Time Stop really is the dealbreaker in these discussions. There is nothing a player character can do against it legitimately, except with extensive pre-buffs and/or contingencies or Time Stops of their own. I doubt that any PC can survive a TS from a F/M or F->M in any scenario.
[SPOILER]After all the pictures in the Adventurer's Mart in BG2 establish that the kids were in the world of Baldur's Gate![/SPOILER]
From spell progression chart I'm looking at, a mage only gets 2 level 9 spells at level 20. A dual class mage can't be a specialist or sorceror. Now granted if they could chain both time stops together there's not much the Inquisitor could do, but without both timestops the F/M is toast.
The least thing the Inquisitor want to do is to give the mage even MORE time, you'll want to attack as soon as possible and try to find an opening to break down his defense before timestop.
Not to mention you can.
Timestop
True Sight
Timestop
Beat the Inquisitor to a pulp.
[Edited] :
Even without timestop the F/M would still win because of Spell Immunity - Abjuration, Stoneskin and PFMW. Not to mention Improved Haste.
You guys seem to forget that a 13 Fighter with improved haste is better in close combat than a 20 something Inquisitor.
Oh, and your planetar spell has incidentally reduced you to just the one time stop.
But I would agree that Timestop > Truesight > Timestop should be unstoppable. I can't see anything else working however.
The F/M will win 9/10 because of arcane spells being too powerful in this game to the point of breaking it. The Inquisitor is a very powerful character, but nothing wins against an arcane caster.
Most of the F/M spells will be too slow to cast while the Inquisitor is hitting him. Neither of them will have enough AC to avoid every attack being a hit (short of a critical miss). The F/M could maybe get off stoneskin or invis, but Inquisitor dispel/true sight can immediately take care of those. All of the F/M high level spells (such as timestop) would probably take much too long to cast.
Lower level F/M spells may get cast before interruption, but I doubt they would do enough damage to keep up with the Inquisitor bare hand attacks, but this would depend largely on how strong the Inquisitor is.
The Inquisitor can't really risk using GWW because he needs to keep his action for the round available to remove F/M buffs.
The easier way to bypass timestop is by identifying it's cast based on the ligths in the F/M hand and drinking a invisible potion while wearing cloak of non detection, that would make the time stop be wasted.

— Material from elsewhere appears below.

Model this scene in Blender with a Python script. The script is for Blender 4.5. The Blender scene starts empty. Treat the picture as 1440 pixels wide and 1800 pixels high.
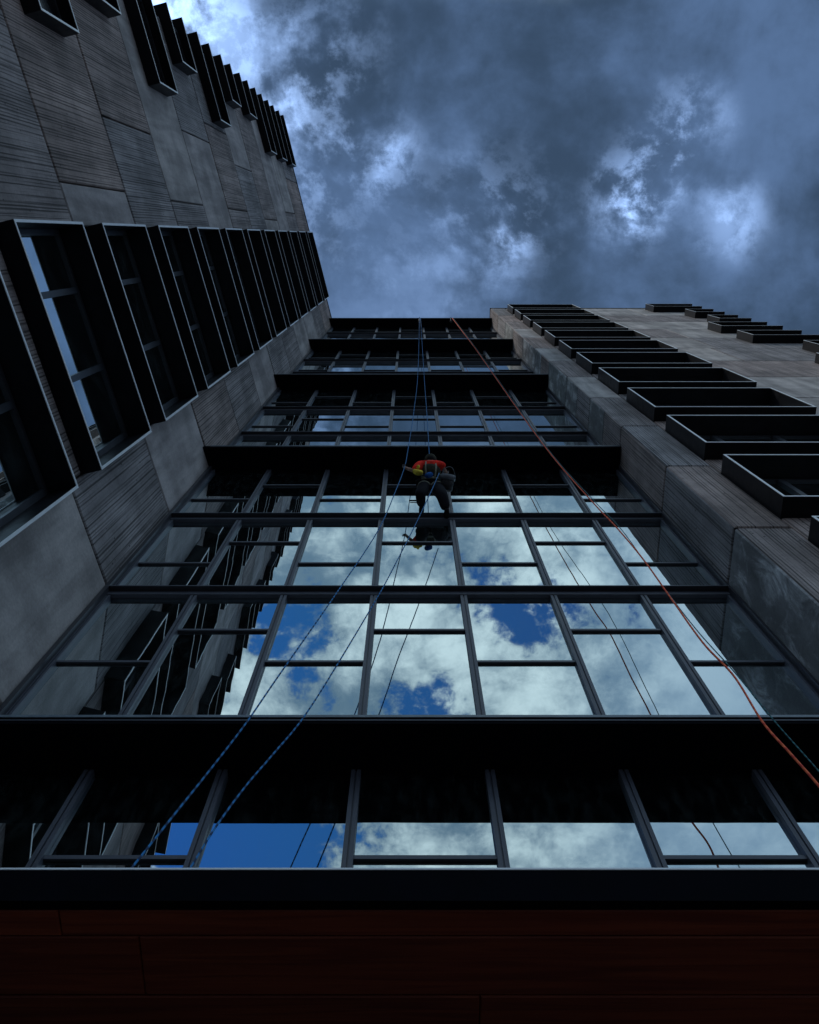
import bpy, math, random
from mathutils import Vector, Matrix
random.seed(7)
S = bpy.context.scene
D = 5.0            # metres from the camera to the glass front
ZC = 1.6           # eye height
F = 0.7035 * D     # storey height
rad = math.radians

# ------------------------------------------------------------------ camera
cam_d = bpy.data.cameras.new('camera')
cam = bpy.data.objects.new('camera', cam_d)
S.collection.objects.link(cam)
cam.location = (0, 0, ZC)
cam.rotation_euler = (rad(90) + 1.26503606, 0, 0)
cam_d.sensor_fit = 'HORIZONTAL'
cam_d.sensor_width = 36
cam_d.lens = 36 * 1537.5 / 1440
cam_d.clip_start = 0.05
cam_d.clip_end = 4000
S.camera = cam
S.view_settings.view_transform = 'Standard'
S.view_settings.look = 'None'
S.view_settings.exposure = 0.22
S.view_settings.gamma = 1.0
S.view_settings.use_curve_mapping = False

# ------------------------------------------------------------------ node helper
class NT:
    def __init__(self, tree):
        self.t = tree; self.n = tree.nodes; self.l = tree.links
    def node(self, typ, **kw):
        x = self.n.new(typ)
        for k, v in kw.items(): setattr(x, k, v)
        return x
    def put(self, sock, v):
        if v is None: return
        if isinstance(v, bpy.types.NodeSocket): self.l.new(v, sock)
        else:
            if hasattr(sock, 'default_value') and sock.type == 'RGBA' and len(v) == 3: v = (*v, 1)
            sock.default_value = v
    def math(self, op, a, b=None, c=None, clamp=False):
        x = self.node('ShaderNodeMath', operation=op, use_clamp=clamp)
        self.put(x.inputs[0], a); self.put(x.inputs[1], b); self.put(x.inputs[2], c)
        return x.outputs[0]
    def vmath(self, op, a, b=None):
        x = self.node('ShaderNodeVectorMath', operation=op)
        self.put(x.inputs[0], a); self.put(x.inputs[1], b)
        return x.outputs['Value'] if op in ('DOT_PRODUCT', 'LENGTH', 'DISTANCE') else x.outputs[0]
    def comb(self, a, b, c=0.0):
        x = self.node('ShaderNodeCombineXYZ')
        for i, v in enumerate((a, b, c)): self.put(x.inputs[i], v)
        return x.outputs[0]
    def sep(self, a):
        x = self.node('ShaderNodeSeparateXYZ'); self.put(x.inputs[0], a); return x.outputs
    def noise(self, vec, scale=1.0, detail=5.0, rough=0.5, dist=0.0):
        x = self.node('ShaderNodeTexNoise'); self.put(x.inputs['Vector'], vec)
        for k, v in (('Scale', scale), ('Detail', detail), ('Roughness', rough), ('Distortion', dist)): self.put(x.inputs[k], v)
        return x.outputs['Fac']
    def ramp(self, v, a, b, lo=0.0, hi=1.0, smooth=True):
        x = self.node('ShaderNodeMapRange'); x.interpolation_type = 'SMOOTHSTEP' if smooth else 'LINEAR'
        self.put(x.inputs[0], v)
        for i, q in enumerate((a, b, lo, hi)): self.put(x.inputs[i + 1], q)
        return x.outputs[0]
    def mix(self, f, a, b, blend='MIX'):
        x = self.node('ShaderNodeMix', data_type='RGBA', blend_type=blend)
        self.put(x.inputs[0], f); self.put(x.inputs[6], a); self.put(x.inputs[7], b)
        return x.outputs[2]

# ------------------------------------------------------------------ world: broken overcast
SUN_EL, SUN_AZ = rad(50), rad(238)       # azimuth clockwise from +Y
W = bpy.data.worlds.new('World'); S.world = W; W.use_nodes = True
w = NT(W.node_tree)
for n in list(w.n): w.n.remove(n)
out = w.node('ShaderNodeOutputWorld')
sky = w.node('ShaderNodeTexSky', sky_type='NISHITA', sun_disc=False)
sky.sun_elevation = SUN_EL; sky.sun_rotation = SUN_AZ
sky.altitude = 50; sky.air_density = 1.0; sky.dust_density = 0.4; sky.ozone_density = 3.0
tc = w.node('ShaderNodeTexCoord').outputs['Generated']
d = w.sep(tc)
zz = w.math('MAXIMUM', d[2], 0.12)
u = w.math('DIVIDE', d[0], zz); v = w.math('DIVIDE', d[1], zz)
uv = w.comb(u, v, 0.0)
warp = w.node('ShaderNodeTexNoise'); w.put(warp.inputs['Vector'], uv); warp.inputs['Scale'].default_value = 3.2; warp.inputs['Detail'].default_value = 3
wv = w.vmath('SCALE', w.vmath('SUBTRACT', warp.outputs['Color'], (0.5, 0.5, 0.5)))
wv.node.inputs['Scale'].default_value = 0.07
uvw = w.vmath('ADD', uv, wv)
uvn = w.vmath('ADD', uvw, (13.7, 5.3, 2.1))
n_big = w.noise(uvn, 3.2, 6, 0.55)
n_med = w.noise(uvn, 8.0, 12, 0.6)
n_fine = w.noise(uvn, 20.0, 12, 0.66)
def spots(lst, vec=uvw):
    tot = None
    for (su, sv, r, k) in lst:
        dd = w.vmath('DISTANCE', vec, (su, sv, 0.0))
        g = w.ramp(dd, 0.0, r, k, 0.0)
        tot = g if tot is None else w.math('ADD', tot, g)
    return tot
# the heavy cloud overhead
lum = w.math('ADD', w.math('MULTIPLY', n_big, 0.75), w.math('MULTIPLY', n_med, 0.45))
dark = w.mix(w.ramp(lum, 0.49, 0.73), (0.034, 0.062, 0.112), (0.086, 0.152, 0.29))
thin = spots([(0.235, -0.035, 0.07, .9), (0.26, -0.07, 0.07, 1.0), (0.30, -0.115, 0.07, .9), (0.25, -0.02, 0.06, .3), (0.10, -0.03, 0.10, .55), (-0.02, -0.075, 0.07, .75), (0.35, -0.015, 0.07, .6), (0.10, -0.005, 0.05, .4),
              (-0.13, -0.10, 0.14, .65), (-0.10, -0.17, 0.12, .55), (-0.24, -0.22, 0.12, 1.5), (-0.13, 0.0, 0.12, .45), (0.02, 0.05, 0.2, .25)])
wis = w.math('MULTIPLY', thin, w.math('ADD', w.ramp(n_med, 0.43, 0.62), w.math('MULTIPLY', w.ramp(n_fine, 0.46, 0.62), 0.6)))
wc = w.vmath('SCALE', (0.33, 0.50, 0.86)); w.put(wc.node.inputs['Scale'], w.math('MULTIPLY', w.math('POWER', wis, 1.3), 0.85))
front = w.vmath('ADD', dark, wc)
# thinner, sunlit cloud with blue gaps further round the sky
blue = w.vmath('SCALE', sky.outputs[0]); blue.node.inputs['Scale'].default_value = 0.085
blue = w.mix(1.0, w.vmath('MINIMUM', blue, (0.07, 0.18, 0.52)), (0.30, 0.62, 1.0), 'MULTIPLY')
bl = w.math('ADD', w.math('ADD', w.math('MULTIPLY', n_med, 0.6), w.math('MULTIPLY', n_big, 0.2)), w.math('MULTIPLY', n_fine, 0.28))
bright = w.mix(w.ramp(bl, 0.46, 0.68), (0.13, 0.22, 0.31), (0.68, 0.85, 0.91))
gap = spots([(0.125, -0.445, 0.12, 1.0), (0.19, -0.42, 0.06, .6), (0.035, -0.56, 0.11, .8), (-0.15, -0.50, 0.12, .6), (-0.33, -0.60, 0.20, .7), (-0.19, -0.44, 0.06, .5),
             (-0.27, -0.80, 0.27, 1.2), (-0.62, -0.72, 0.4, 1.2), (-0.30, -0.245, 0.06, .7), (-0.2, -0.26, .05, .6), (-0.03, -0.80, 0.12, .35), (0.02, -0.37, 0.05, .4), (0.75, -1.2, 0.5, .9), (-0.6, -1.4, 0.6, .9), (0.2, -1.6, 0.5, .8)])
gapf = w.ramp(w.math('ADD', w.math('MULTIPLY', gap, 0.75), w.math('ADD', w.math('MULTIPLY', w.math('SUBTRACT', n_med, 0.5), -2.6), w.math('MULTIPLY', w.math('SUBTRACT', n_fine, 0.5), -1.2))), 0.34, 0.66)
# cloud thins slightly to the right of the gaps, flat and even
even = w.ramp(u, 0.12, 0.42)
bright = w.mix(w.math('MULTIPLY', even, 0.75), bright, (0.26, 0.40, 0.56))
back = w.mix(gapf, bright, blue)
backf = w.ramp(w.math('ADD', v, w.math('MULTIPLY', w.math('SUBTRACT', n_big, 0.5), 0.12)), -0.228, -0.30)
col = w.mix(backf, front, back)
# towards the horizon everything settles to a grey-blue overcast
col = w.mix(w.ramp(d[2], 0.40, 0.12), col, (0.22, 0.30, 0.42))
bg = w.node('ShaderNodeBackground'); w.put(bg.inputs[0], col); bg.inputs[1].default_value = 1.0
w.l.new(bg.outputs[0], out.inputs[0])

# ------------------------------------------------------------------ sun behind the cloud
sd = bpy.data.lights.new('sun', 'SUN'); sd.energy = 1.0; sd.angle = rad(12); sd.color = (1.0, 0.92, 0.82)
sun = bpy.data.objects.new('sun', sd); S.collection.objects.link(sun)
sv = Vector((math.sin(SUN_AZ) * math.cos(SUN_EL), math.cos(SUN_AZ) * math.cos(SUN_EL), math.sin(SUN_EL)))
sun.rotation_euler = sv.to_track_quat('Z', 'Y').to_euler(); sun.location = (0, 0, 90)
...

However weapon imunnities spells can't be dispelled with dispel magic, if the F/M has a proper chain contingency set (protection from magical weapons, spell immunity necromancy, improved haste), taking in fact ToB characters normally are immune to +1 or less weapons (even as evil i normally go for this choice) i doubt the inquisitor to be able to kill the F/M.

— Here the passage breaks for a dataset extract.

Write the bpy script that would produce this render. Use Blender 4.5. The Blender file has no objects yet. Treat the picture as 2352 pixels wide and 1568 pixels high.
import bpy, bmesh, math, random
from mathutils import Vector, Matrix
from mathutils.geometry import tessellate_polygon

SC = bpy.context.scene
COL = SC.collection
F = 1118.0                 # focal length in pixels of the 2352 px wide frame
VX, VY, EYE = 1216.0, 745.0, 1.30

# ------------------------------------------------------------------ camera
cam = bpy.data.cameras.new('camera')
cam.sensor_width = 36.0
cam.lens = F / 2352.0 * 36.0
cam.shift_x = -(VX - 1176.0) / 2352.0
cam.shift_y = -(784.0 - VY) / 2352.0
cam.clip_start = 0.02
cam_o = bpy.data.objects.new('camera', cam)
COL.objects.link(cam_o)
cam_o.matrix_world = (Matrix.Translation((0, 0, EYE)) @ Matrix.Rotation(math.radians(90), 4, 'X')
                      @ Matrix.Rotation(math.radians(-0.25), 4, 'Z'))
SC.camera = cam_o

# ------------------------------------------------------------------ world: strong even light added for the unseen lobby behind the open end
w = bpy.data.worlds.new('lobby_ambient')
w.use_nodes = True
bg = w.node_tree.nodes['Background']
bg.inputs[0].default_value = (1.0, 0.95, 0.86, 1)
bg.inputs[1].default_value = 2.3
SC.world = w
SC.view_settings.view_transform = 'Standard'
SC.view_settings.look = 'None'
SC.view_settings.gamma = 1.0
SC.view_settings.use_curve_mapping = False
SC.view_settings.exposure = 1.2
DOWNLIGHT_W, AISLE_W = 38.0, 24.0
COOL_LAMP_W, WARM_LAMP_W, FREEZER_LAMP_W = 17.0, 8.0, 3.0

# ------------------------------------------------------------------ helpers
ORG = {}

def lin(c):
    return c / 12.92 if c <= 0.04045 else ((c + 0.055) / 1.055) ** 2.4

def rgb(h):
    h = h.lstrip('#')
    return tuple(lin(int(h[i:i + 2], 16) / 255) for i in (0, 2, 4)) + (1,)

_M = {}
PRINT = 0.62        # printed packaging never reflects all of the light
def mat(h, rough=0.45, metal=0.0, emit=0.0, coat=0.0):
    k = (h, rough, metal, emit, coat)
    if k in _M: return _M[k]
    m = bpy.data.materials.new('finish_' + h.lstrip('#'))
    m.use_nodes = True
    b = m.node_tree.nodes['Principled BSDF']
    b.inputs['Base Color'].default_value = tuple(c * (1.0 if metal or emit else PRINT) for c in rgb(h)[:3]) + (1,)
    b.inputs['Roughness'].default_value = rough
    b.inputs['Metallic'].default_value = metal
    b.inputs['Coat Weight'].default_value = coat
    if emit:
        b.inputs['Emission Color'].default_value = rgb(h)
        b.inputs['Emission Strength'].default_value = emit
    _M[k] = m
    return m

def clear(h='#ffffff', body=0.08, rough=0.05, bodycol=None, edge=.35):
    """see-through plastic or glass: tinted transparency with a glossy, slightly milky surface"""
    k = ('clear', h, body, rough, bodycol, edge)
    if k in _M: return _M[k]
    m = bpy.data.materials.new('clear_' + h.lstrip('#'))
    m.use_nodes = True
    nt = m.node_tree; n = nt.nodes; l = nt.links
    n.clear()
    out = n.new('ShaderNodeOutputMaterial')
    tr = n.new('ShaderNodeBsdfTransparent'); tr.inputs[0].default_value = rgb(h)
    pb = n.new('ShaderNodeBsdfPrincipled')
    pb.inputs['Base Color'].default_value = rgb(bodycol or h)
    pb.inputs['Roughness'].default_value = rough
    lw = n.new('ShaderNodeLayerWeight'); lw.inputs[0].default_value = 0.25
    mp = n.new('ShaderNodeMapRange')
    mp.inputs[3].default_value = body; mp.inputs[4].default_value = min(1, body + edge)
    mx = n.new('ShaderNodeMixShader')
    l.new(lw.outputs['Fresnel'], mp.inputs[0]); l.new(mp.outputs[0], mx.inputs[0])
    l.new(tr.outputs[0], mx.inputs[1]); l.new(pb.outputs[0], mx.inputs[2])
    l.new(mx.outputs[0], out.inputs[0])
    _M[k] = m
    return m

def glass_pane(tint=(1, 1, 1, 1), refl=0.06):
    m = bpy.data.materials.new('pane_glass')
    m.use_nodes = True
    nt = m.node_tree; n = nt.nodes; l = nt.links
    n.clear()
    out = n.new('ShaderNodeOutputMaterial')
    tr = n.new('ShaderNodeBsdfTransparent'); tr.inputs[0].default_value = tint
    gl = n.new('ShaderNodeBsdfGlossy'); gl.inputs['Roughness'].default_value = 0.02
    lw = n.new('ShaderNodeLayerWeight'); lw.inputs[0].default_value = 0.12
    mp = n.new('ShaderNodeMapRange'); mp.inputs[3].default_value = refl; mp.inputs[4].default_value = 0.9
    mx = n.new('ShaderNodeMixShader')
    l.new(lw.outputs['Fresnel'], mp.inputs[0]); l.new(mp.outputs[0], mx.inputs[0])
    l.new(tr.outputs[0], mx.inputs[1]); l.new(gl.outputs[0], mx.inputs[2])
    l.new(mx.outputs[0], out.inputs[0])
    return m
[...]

Either way, he would need to choose between ravager for instant kill stoppable with spell immunity necromancy as far as i know or Holy Avenger to dispel on hit.
If the inquisitor can somehow cast a ruby ray of reversal at the f/m, he can break his spell immunity, and then dispel him easily.
If both starts from zero, with no buffs, no contingency/sequencer allowed for the f/m. In this situation, Inquisitor will kill the f/m. F/m first will cast a spell to protect himself, be it stoneskin, protection from magic weapons, invisibility, mirror image, mislead, etc. and the Inquisitor will just dispel him. Then the next round a greater whirlwind attack will disrupt and slay the f/m.
Let's imagine that the f/m has no spell immunity:abjuration. Who's gonna be alive in the end?
This also ties into what has been discussed in other difficulty-disccusion threads, that the vanilla AI is terrible at playing arcane casters efficiently, which is also likely why a lot of newer players underestimate them.
F/M is a class combination with high amounts of synergy and very few exploitable weaknesses, and often it's not until you experience one played intelligently against you that you realize just how difficult they can be to deal with.